Signature Patriot Collection

by Sara Morgan, 1840-­1850

Patriotic quilts, so named for their symbolic colors and motifs, have been popular since the 18th Century. With women devoid of the right to vote until 1920, these quilts were their primary means of political expression and support for their country. Women used quilts as their voices to make political statements and voice their opinions.

Political and cultural events, such as the Civil War, shaped patriotic quilts not only through specific patterns and motifs, but also by changing their style over time. For example, before the Civil War, it was not typical for individual families and businesses to fly the American flag ­ this was usually reserved for government buildings and the military.

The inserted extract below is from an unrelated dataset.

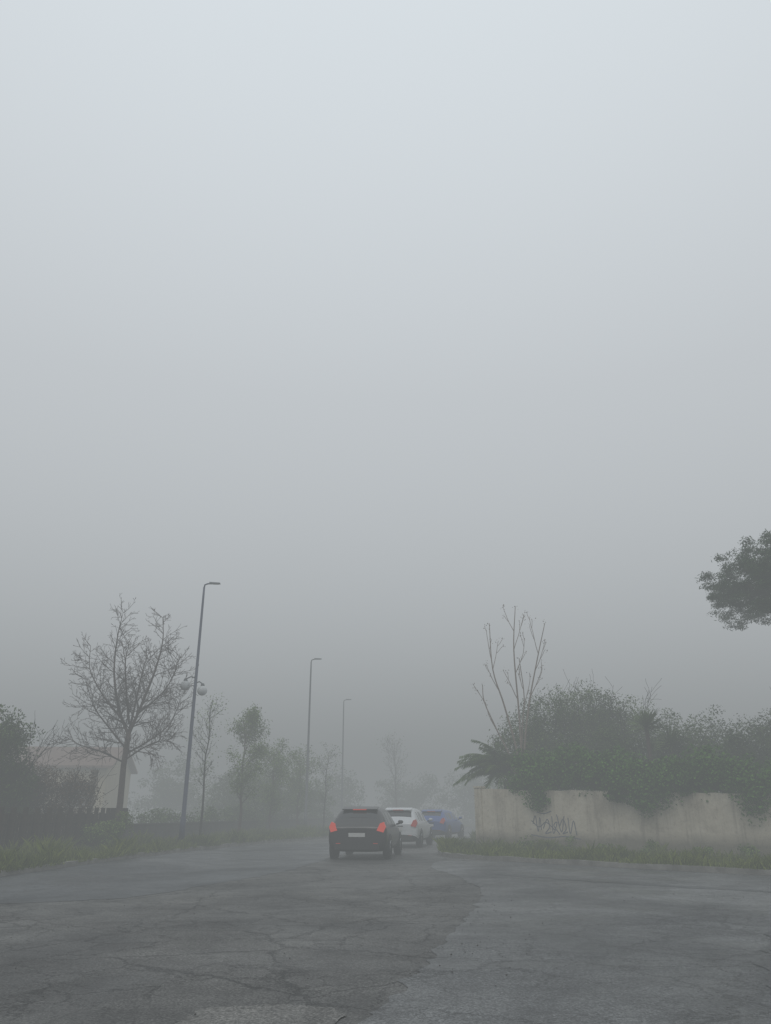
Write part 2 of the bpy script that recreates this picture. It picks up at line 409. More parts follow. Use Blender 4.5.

But from the beginning of the Civil War at Fort Sumter, flying national flags became extremely popular in both the North and South, and the flag became the chief patriotic motif and an important staple in the history of American quilting.

Though hundreds of thousands of these quilts were made during the Civil War, they were subject to heavy use, making surviving examples extremely rare and particularly cherished. The inspirational piece for this collection dates back to 1840­1850, and is truly unique since it is also a signature quilt, featuring the name(s) and date(s) of the individual quilt blocks and the women who created them. It is believed to be a collaborative piece from a ladies sewing club out of North Virginia. The signature panel piece which serves as the focal piece of this collection, is a true replica of the original antique quilt.